## [Source material]

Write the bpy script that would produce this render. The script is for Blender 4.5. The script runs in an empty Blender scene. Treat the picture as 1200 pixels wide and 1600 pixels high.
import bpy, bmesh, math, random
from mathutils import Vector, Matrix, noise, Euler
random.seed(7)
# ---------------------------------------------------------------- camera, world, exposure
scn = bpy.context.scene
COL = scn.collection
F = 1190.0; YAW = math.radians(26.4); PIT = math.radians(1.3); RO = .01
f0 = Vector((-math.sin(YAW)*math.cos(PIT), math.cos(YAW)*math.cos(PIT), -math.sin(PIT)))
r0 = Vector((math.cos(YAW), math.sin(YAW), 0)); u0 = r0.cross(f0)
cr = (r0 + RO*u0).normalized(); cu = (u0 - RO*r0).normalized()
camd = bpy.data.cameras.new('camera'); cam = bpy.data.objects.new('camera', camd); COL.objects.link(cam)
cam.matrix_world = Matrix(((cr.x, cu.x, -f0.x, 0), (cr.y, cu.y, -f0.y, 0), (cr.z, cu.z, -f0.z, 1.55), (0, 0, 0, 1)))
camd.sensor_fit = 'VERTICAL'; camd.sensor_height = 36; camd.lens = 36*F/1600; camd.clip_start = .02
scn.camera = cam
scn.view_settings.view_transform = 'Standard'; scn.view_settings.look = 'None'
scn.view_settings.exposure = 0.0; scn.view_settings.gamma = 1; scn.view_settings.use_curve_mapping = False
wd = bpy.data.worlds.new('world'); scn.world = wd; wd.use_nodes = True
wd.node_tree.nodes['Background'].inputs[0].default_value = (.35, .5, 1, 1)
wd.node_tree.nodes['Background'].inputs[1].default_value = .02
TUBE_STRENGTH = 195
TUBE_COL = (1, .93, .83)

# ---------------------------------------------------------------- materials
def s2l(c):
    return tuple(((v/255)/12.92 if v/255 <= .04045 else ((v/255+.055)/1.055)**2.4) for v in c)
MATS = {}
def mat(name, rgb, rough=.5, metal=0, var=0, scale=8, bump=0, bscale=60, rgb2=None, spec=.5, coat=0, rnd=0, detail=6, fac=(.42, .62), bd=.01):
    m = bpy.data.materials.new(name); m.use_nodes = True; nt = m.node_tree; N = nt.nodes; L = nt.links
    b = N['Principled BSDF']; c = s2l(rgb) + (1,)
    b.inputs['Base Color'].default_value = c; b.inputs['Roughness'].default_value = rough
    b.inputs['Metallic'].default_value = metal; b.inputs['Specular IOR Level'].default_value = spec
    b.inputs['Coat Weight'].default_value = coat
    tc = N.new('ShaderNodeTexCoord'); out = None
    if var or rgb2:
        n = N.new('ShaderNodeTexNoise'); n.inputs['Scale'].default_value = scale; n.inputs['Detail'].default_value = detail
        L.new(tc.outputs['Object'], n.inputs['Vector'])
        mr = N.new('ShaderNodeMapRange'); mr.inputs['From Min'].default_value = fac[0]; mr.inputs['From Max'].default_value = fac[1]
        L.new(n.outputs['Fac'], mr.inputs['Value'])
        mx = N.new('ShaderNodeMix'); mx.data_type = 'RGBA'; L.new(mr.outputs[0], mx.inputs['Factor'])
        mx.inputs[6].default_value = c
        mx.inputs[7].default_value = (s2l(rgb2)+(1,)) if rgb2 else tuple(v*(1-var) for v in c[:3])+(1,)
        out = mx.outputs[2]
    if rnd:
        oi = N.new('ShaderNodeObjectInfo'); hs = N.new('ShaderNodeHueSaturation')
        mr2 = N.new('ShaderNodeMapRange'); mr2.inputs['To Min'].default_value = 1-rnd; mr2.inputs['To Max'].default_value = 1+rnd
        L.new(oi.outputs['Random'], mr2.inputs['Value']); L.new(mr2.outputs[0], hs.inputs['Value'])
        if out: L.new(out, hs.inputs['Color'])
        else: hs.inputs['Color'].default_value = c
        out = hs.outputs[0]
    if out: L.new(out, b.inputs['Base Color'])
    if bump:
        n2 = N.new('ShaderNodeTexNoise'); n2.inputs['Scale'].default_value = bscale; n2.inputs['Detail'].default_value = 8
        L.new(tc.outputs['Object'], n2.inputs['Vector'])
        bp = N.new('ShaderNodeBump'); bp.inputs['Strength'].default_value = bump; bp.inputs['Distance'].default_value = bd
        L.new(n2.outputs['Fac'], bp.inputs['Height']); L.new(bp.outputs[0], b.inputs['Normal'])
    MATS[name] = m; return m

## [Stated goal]
Show the data once more, exactly as it was written.

## [Right answer]
Write the bpy script that would produce this render. The script is for Blender 4.5. The script runs in an empty Blender scene. Treat the picture as 1200 pixels wide and 1600 pixels high.
import bpy, bmesh, math, random
from mathutils import Vector, Matrix, noise, Euler
random.seed(7)
# ---------------------------------------------------------------- camera, world, exposure
scn = bpy.context.scene
COL = scn.collection
F = 1190.0; YAW = math.radians(26.4); PIT = math.radians(1.3); RO = .01
f0 = Vector((-math.sin(YAW)*math.cos(PIT), math.cos(YAW)*math.cos(PIT), -math.sin(PIT)))
r0 = Vector((math.cos(YAW), math.sin(YAW), 0)); u0 = r0.cross(f0)
cr = (r0 + RO*u0).normalized(); cu = (u0 - RO*r0).normalized()
camd = bpy.data.cameras.new('camera'); cam = bpy.data.objects.new('camera', camd); COL.objects.link(cam)
cam.matrix_world = Matrix(((cr.x, cu.x, -f0.x, 0), (cr.y, cu.y, -f0.y, 0), (cr.z, cu.z, -f0.z, 1.55), (0, 0, 0, 1)))
camd.sensor_fit = 'VERTICAL'; camd.sensor_height = 36; camd.lens = 36*F/1600; camd.clip_start = .02
scn.camera = cam
scn.view_settings.view_transform = 'Standard'; scn.view_settings.look = 'None'
scn.view_settings.exposure = 0.0; scn.view_settings.gamma = 1; scn.view_settings.use_curve_mapping = False
wd = bpy.data.worlds.new('world'); scn.world = wd; wd.use_nodes = True
wd.node_tree.nodes['Background'].inputs[0].default_value = (.35, .5, 1, 1)
wd.node_tree.nodes['Background'].inputs[1].default_value = .02
TUBE_STRENGTH = 195
TUBE_COL = (1, .93, .83)

# ---------------------------------------------------------------- materials
def s2l(c):
    return tuple(((v/255)/12.92 if v/255 <= .04045 else ((v/255+.055)/1.055)**2.4) for v in c)
MATS = {}
def mat(name, rgb, rough=.5, metal=0, var=0, scale=8, bump=0, bscale=60, rgb2=None, spec=.5, coat=0, rnd=0, detail=6, fac=(.42, .62), bd=.01):
    m = bpy.data.materials.new(name); m.use_nodes = True; nt = m.node_tree; N = nt.nodes; L = nt.links
    b = N['Principled BSDF']; c = s2l(rgb) + (1,)
    b.inputs['Base Color'].default_value = c; b.inputs['Roughness'].default_value = rough
    b.inputs['Metallic'].default_value = metal; b.inputs['Specular IOR Level'].default_value = spec
    b.inputs['Coat Weight'].default_value = coat
    tc = N.new('ShaderNodeTexCoord'); out = None
    if var or rgb2:
        n = N.new('ShaderNodeTexNoise'); n.inputs['Scale'].default_value = scale; n.inputs['Detail'].default_value = detail
        L.new(tc.outputs['Object'], n.inputs['Vector'])
        mr = N.new('ShaderNodeMapRange'); mr.inputs['From Min'].default_value = fac[0]; mr.inputs['From Max'].default_value = fac[1]
        L.new(n.outputs['Fac'], mr.inputs['Value'])
        mx = N.new('ShaderNodeMix'); mx.data_type = 'RGBA'; L.new(mr.outputs[0], mx.inputs['Factor'])
        mx.inputs[6].default_value = c
        mx.inputs[7].default_value = (s2l(rgb2)+(1,)) if rgb2 else tuple(v*(1-var) for v in c[:3])+(1,)
        out = mx.outputs[2]
    if rnd:
        oi = N.new('ShaderNodeObjectInfo'); hs = N.new('ShaderNodeHueSaturation')
        mr2 = N.new('ShaderNodeMapRange'); mr2.inputs['To Min'].default_value = 1-rnd; mr2.inputs['To Max'].default_value = 1+rnd
        L.new(oi.outputs['Random'], mr2.inputs['Value']); L.new(mr2.outputs[0], hs.inputs['Value'])
        if out: L.new(out, hs.inputs['Color'])
        else: hs.inputs['Color'].default_value = c
        out = hs.outputs[0]
    if out: L.new(out, b.inputs['Base Color'])
    if bump:
        n2 = N.new('ShaderNodeTexNoise'); n2.inputs['Scale'].default_value = bscale; n2.inputs['Detail'].default_value = 8
        L.new(tc.outputs['Object'], n2.inputs['Vector'])
        bp = N.new('ShaderNodeBump'); bp.inputs['Strength'].default_value = bump; bp.inputs['Distance'].default_value = bd
        L.new(n2.outputs['Fac'], bp.inputs['Height']); L.new(bp.outputs[0], b.inputs['Normal'])
    MATS[name] = m; return m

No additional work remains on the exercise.